> _RECORDED DATA_
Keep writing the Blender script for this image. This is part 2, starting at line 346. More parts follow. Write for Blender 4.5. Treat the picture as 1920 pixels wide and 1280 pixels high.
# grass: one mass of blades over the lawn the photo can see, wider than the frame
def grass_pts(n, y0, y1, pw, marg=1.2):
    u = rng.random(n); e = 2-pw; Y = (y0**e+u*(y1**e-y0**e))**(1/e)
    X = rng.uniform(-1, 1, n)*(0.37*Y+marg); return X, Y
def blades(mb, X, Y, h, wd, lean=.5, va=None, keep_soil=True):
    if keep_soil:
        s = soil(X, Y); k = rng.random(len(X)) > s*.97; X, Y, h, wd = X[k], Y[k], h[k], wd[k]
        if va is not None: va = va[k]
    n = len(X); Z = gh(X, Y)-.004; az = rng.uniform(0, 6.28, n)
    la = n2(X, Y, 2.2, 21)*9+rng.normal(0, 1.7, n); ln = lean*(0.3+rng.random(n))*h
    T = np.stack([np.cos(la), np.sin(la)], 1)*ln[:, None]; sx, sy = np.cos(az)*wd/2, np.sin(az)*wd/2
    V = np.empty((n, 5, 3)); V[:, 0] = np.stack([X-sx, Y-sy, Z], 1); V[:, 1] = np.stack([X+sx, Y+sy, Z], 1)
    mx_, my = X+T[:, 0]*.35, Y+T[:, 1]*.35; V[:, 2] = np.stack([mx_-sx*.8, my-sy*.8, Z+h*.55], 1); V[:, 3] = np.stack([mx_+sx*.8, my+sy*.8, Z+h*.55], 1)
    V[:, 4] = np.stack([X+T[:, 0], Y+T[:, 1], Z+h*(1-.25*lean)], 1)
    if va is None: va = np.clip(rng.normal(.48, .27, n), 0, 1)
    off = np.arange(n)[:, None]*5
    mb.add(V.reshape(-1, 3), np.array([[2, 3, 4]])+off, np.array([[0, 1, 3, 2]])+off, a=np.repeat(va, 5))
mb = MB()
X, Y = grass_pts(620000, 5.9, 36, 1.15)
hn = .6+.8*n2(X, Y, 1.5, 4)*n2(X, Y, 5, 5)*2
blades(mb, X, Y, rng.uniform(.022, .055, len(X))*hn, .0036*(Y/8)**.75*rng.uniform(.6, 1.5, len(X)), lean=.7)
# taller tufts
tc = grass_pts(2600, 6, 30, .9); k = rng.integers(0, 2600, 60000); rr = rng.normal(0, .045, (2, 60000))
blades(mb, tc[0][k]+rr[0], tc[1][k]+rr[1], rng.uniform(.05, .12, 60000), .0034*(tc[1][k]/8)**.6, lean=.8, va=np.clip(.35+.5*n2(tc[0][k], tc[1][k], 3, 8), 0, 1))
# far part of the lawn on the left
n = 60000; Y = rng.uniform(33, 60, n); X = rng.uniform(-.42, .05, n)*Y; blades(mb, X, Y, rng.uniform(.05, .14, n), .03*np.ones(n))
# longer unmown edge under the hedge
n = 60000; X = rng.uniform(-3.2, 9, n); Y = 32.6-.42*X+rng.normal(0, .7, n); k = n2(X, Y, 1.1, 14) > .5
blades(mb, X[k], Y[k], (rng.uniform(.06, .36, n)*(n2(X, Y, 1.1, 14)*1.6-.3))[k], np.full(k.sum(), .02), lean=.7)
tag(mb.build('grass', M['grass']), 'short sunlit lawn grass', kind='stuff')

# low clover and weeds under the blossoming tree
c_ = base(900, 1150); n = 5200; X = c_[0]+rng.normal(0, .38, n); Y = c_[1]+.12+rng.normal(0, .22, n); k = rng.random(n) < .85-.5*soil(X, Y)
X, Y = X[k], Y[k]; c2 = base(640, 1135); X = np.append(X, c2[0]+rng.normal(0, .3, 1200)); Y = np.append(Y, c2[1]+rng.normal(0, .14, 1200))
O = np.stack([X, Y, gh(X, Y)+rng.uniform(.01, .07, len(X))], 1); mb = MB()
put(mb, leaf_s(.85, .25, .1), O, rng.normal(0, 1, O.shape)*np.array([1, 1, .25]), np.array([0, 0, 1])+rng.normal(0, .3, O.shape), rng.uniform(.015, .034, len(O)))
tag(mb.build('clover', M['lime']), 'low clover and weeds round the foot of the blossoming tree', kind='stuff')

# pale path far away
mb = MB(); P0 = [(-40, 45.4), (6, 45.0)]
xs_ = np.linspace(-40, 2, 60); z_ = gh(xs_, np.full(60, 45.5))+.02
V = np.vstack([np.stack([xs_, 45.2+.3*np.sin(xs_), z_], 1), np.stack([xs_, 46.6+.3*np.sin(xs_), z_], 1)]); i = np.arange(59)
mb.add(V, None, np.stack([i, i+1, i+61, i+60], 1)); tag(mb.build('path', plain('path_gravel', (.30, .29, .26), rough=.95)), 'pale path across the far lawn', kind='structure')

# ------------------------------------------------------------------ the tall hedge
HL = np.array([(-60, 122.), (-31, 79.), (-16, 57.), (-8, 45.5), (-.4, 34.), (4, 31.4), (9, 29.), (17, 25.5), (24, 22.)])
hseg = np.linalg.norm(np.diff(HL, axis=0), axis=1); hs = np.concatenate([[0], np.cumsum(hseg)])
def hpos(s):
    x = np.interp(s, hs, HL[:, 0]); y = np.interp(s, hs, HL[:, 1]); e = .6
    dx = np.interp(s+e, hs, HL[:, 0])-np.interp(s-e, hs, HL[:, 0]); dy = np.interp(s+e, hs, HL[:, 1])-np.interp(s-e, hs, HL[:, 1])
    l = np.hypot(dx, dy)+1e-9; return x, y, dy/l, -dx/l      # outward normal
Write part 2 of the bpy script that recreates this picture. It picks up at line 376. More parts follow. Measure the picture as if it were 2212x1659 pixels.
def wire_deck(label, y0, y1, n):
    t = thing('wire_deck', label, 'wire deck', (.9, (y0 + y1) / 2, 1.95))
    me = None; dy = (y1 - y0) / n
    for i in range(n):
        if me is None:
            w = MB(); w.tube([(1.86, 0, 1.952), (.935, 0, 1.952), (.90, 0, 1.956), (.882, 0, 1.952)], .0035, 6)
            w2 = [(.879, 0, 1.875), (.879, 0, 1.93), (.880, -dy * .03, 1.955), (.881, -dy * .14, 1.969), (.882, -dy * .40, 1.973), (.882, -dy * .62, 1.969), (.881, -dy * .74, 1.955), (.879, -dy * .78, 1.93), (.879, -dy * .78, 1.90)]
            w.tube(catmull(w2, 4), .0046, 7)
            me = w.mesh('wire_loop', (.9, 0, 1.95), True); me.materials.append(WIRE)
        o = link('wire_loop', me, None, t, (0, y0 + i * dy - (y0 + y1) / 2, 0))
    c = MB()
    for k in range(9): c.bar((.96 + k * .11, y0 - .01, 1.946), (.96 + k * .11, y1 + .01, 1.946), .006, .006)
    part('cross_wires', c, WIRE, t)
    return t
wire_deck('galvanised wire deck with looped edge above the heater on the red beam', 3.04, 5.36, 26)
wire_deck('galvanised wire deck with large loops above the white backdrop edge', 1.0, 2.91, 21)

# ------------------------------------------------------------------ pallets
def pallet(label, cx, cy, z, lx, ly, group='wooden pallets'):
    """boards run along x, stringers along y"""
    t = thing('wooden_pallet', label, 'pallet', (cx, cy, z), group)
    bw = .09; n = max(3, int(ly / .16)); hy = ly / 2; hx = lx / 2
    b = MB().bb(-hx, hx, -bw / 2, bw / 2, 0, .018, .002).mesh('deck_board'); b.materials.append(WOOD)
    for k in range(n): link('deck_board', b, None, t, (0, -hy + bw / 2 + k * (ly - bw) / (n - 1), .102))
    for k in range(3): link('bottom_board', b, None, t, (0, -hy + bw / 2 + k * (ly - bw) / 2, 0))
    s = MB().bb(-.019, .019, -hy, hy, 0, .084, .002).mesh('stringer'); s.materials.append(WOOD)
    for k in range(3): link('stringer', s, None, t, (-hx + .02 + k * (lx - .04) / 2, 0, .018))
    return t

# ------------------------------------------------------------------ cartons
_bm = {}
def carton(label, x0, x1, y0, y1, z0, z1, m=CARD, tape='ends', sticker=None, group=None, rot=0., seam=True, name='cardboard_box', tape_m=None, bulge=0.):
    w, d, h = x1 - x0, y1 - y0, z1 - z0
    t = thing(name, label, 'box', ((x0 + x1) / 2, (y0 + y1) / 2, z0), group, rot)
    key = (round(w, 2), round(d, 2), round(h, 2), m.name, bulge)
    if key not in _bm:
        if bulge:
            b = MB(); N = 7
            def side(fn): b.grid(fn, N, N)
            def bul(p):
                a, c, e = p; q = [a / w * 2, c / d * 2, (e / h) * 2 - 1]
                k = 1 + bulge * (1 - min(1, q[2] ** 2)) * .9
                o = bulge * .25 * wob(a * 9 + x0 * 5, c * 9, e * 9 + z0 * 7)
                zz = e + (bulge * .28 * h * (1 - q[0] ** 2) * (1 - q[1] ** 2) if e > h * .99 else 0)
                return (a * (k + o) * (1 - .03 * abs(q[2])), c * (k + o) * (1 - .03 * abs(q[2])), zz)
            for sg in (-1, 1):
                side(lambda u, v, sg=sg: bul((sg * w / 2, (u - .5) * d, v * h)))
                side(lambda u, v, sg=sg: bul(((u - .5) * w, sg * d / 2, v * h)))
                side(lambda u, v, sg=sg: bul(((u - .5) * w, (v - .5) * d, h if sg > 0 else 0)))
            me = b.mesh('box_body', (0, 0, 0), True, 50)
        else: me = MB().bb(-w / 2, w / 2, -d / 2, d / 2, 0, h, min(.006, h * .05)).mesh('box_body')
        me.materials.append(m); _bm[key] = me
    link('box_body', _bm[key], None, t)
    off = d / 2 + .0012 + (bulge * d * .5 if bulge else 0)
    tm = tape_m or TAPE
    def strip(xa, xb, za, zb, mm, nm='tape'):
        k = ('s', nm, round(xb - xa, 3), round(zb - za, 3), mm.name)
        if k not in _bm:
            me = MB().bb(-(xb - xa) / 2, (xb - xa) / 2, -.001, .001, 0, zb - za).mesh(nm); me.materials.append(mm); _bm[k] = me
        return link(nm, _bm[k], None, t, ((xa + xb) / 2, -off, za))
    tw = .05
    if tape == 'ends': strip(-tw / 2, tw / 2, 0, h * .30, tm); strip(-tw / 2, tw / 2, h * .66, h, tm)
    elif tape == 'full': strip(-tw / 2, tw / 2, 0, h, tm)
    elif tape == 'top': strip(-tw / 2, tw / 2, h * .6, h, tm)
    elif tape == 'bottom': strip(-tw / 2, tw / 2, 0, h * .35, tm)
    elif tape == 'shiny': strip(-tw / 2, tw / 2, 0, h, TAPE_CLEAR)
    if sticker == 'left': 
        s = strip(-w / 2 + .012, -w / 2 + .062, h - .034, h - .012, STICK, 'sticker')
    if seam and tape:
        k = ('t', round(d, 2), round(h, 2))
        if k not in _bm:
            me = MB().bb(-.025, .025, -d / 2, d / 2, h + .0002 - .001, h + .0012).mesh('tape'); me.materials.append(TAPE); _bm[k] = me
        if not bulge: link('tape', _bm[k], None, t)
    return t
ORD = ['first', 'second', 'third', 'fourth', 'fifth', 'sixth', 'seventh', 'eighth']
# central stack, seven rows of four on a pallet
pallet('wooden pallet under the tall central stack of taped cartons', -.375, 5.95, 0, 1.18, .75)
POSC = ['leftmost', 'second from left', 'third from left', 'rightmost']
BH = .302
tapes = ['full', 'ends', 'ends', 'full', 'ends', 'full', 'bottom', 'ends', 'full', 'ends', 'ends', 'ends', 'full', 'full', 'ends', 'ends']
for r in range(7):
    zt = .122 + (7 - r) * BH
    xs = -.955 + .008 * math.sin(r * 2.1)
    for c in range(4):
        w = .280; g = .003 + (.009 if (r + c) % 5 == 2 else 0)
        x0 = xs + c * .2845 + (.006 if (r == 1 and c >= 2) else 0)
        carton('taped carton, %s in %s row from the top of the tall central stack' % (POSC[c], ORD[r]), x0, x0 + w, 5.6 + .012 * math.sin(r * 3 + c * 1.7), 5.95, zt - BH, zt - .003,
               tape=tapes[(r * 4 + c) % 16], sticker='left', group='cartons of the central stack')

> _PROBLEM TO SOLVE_
All lines above with "this" in them should be returned.

> _EXERCISE SOLUTION_
Keep writing the Blender script for this image. This is part 2, starting at line 346. More parts follow. Write for Blender 4.5. Treat the picture as 1920 pixels wide and 1280 pixels high.
Write part 2 of the bpy script that recreates this picture. It picks up at line 376. More parts follow. Measure the picture as if it were 2212x1659 pixels.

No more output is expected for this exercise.